Academically, it has been a much better year for me since I’m enrolled in mostly major-specific classes. 2/c year is when most people really get into their majors, which is a huge relief for everyone. For Government majors like me, it is awesome to get into my own track, which is International Relations, as well. I personally enjoy studying the relationships between different countries and what kind of diplomacy the United States is involved in. Every major at the Academy can be equally important, but I think Government (which basically consists of the fields of military and civilian law, international relations, and intelligence), is definitely useful for a future in the Coast Guard. We have patrols in a variety of different countries, and it’s important to know their different regulations and laws as well as the overall feeling they have toward us.

 

Knowing what is going on, or rather not going on, in Congress is nice as well. The service academies are directly influenced by what is going on in the government, and instead of panicking because I have no idea what will happen to all of us, I can ask informed questions and plan accordingly.

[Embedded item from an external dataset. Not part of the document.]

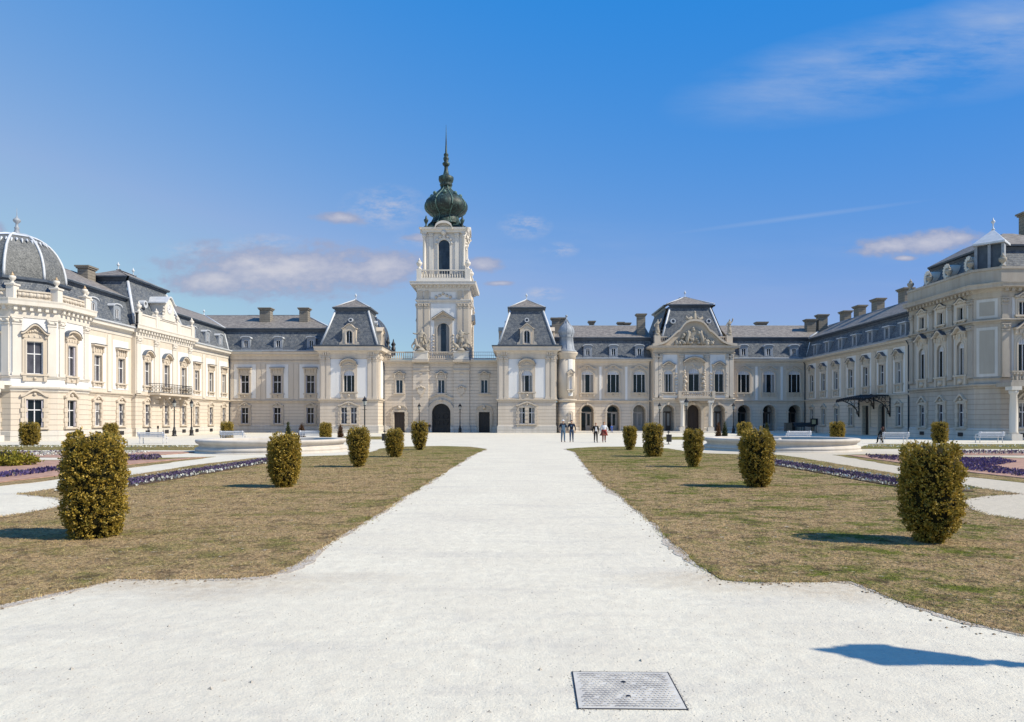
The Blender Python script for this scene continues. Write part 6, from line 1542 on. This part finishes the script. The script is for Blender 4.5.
for (x, y, rz, lab) in ((-26.9, 50.2, 0, 'white slatted bench on the gravel in front of the sunlit left wing'), (27.75, 50.3, 0, 'white slatted bench with a person seated at its left end'), (36.1, 52.2, .0, 'empty white slatted bench at the right edge, by the column'), (-23.4, 56.0, 0, 'white bench just behind the left end of the left basin'), (-17.4, 57.5, 0, 'white bench behind the middle of the left basin, between shrubs'), (22.8, 55.5, 0, 'white bench showing its back above the right basin rim')):
    c = BENCH if first else copy_tree(BENCH); first = False
    c.location = (x, y, 0); c.rotation_euler = (0, 0, rz); c['label'] = lab; c['group'] = 'white garden benches'
def make_bin():
    o = thing('litter_bin', 'x', 'bin')
    m = MB(); m.lathe([(.17, .18), (.19, .2), (.20, .68), (.21, .70), (.17, .71), (.165, .3)], 16); m.build('bin_body', 'dark_iron', o)
    m = MB(); m.tube([(0, .2, 0), (0, .2, .85)], .03, 7); m.lathe([(.14, 0), (.14, .02), (.03, .04)], 12, (0, .2, 0)); m.lathe([(.10, .85), (.12, .9), (.02, .95)], 10, (0, .1, 0)); m.build('post', 'dark_iron', o)
    return o
BIN = make_bin(); BIN.location = (WX(669, 49), 49, 0); BIN['label'] = 'black litter bin on a post between two yews, left of the right basin'; BIN['group'] = 'black litter bins'
c = copy_tree(BIN); c.location = (WX(384.3, 52), 52, 0); c['label'] = 'black litter bin half hidden by the yew in front of the gatehouse'
m = MB(); m.tube([(0, 0, 0), (0, 0, 1.0)], .03, 7); m.box(-.09, .09, -.03, .02, .85, 1.15); m.lathe([(.1, 0), (.1, .03), (.03, .05)], 10)
tag(m.build('signpost', 'dark_iron', None, (WX(158, 71), 71, 0)), 'short dark post beside the wall of the left wing, left of the lanterns', 'signpost')

# inspection cover in the path
def cover_mat():
    s = NT('cover_metal'); v = s.coord()
    c = s.mix(s.noise(v, 5, 5, .7, .38, .62), (.50, .475, .43), (.68, .645, .57)); c = s.mix(s.noise(v, 40, 3, .6, .4, .7), c, (.50, .47, .43)); s.fin(c, .7, .1, .35)
    s = NT('cover_ridge'); v = s.coord(); c = s.mix(s.noise(v, 5, 5, .7, .40, .60), (.26, .25, .245), (.62, .585, .52)); s.fin(c, .55, .3, .4)
cover_mat()
cx, cy = .700, 4.43; o = thing('inspection_cover', 'square chequered metal inspection cover with two finger holes, set in the gravel path', 'manhole cover', (cx, cy, 0), rad(-1.2))
m = MB(); m.box(-.325, .325, -.297, .297, .0005, .005); m.build('cover_plate', 'cover_metal', o)
m = MB()
for q in (-1, 1): m.box(q * .330 - .004, q * .330 + .004, -.31, .31, .001, .005); m.box(-.3255, .3255, q * .301 - .003, q * .301 + .003, .001, .005)
m.build('frame_gap', 'dark_iron', o)
m = MB(); rr = random.Random(3)
for j in range(17):
    for i in range(21):
        x = -.285 + i * .028 + (j % 2) * .014; y = -.262 + j * .0325
        if abs(x) > .295 or rr.random() < .05: continue
        a = rad(24) ; dx, dy = .0135 * math.cos(a), .0135 * math.sin(a); nx, ny = -.0042 * math.sin(a), .0042 * math.cos(a)
        m.slab([(x - dx - nx, y - dy - ny), (x + dx - nx, y + dy - ny), (x + dx + nx, y + dy + ny), (x - dx + nx, y - dy + ny)], .0053, .0085)
m.build('chequer_ridges', 'cover_ridge', o)
for y in (-.115, .12):
    m = MB(); m.lathe([(.016, .0053), (.014, .0090), (.004, .0092)], 12, (.0, y, 0)); m.build('finger_hole', 'dark_door', o)

# market stall, barrier and notice board by the shaded arches
m_ = thing('market_stall', 'long low stall under dark canvas against the shaded arches', 'stall', (39.6, 95.0, .19))
m = MB(); m.box(-1.35, 1.5, -.4, .4, .72, .78); m.build('table_top', 'wood_board', m_)
for x in (-1.25, 0, 1.4):
    for y in (-.34, .34): k = MB(); k.box(x - .03, x + .03, y - .03, y + .03, 0, .718); k.build('leg', 'dark_iron', m_)
m = MB(); m.grid([[(-1.45 + 3.05 * i / 12, y, z + .03 * math.sin(i * 1.3)) for i in range(13)] for y, z in ((-.5, .62), (-.48, .85), (-.35, 1.12), (.3, 1.22), (.5, .8))], 0, True); m.build('canvas_cover', 'dark_canvas', m_)
m = MB(); m.box(-.55, .55, -.03, .03, .02, 1.18)
for k in range(5): m.box(-.55, .55, -.05, -.031, .05 + k * .23, .24 + k * .23)
tag(m.build('plank_screen', 'wood_board', None, (37.4, 94.6, .19), 0), 'brown upright plank screen at the left end of the dark stall', 'screen')
m = MB()
for z in (.35, 1.0): m.tube([(0, 0, z), (5.6, 0, z)], .022, 6)
for k in range(9): m.tube([(k * .7, 0, 0), (k * .7, 0, 1.02)], .022, 6)
tag(m.build('barrier_railing', 'steel_plate', None, (31.3, 94.4, .19)), 'thin grey metal railing in front of the shaded arches', 'railing')
nb = thing('notice_board', 'dark framed notice board with a yellow sheet beside the right wing corner', 'notice board', (40.4, 93.2, .0))
m = MB(); m.box(-.5, .5, -.06, .06, 1.05, 1.95); m.tube([(-.3, 0, 0), (-.3, 0, 1.06)], .04, 6); m.tube([(.3, 0, 0), (.3, 0, 1.06)], .04, 6); m.build('board_frame', 'dark_iron', nb)
m = MB(); m.box(-.33, .2, -.075, -.061, 1.2, 1.8); m.build('paper_sheet', 'notice_paper', nb)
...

Fortunately for my shipmates and me, school has not closed down yet, but all athletic and military activities involving travel have been halted. The civilian teachers also are not being paid, which is extremely unfortunate because we have some of the best staff in the country. It is frustrating (and I’m sure all other military members feel like this as well) to know that a few people stand between you and protecting your country.

 

It is during times like this that I reflect what serving your country truly means, and I hope I continue to have the opportunity to do so.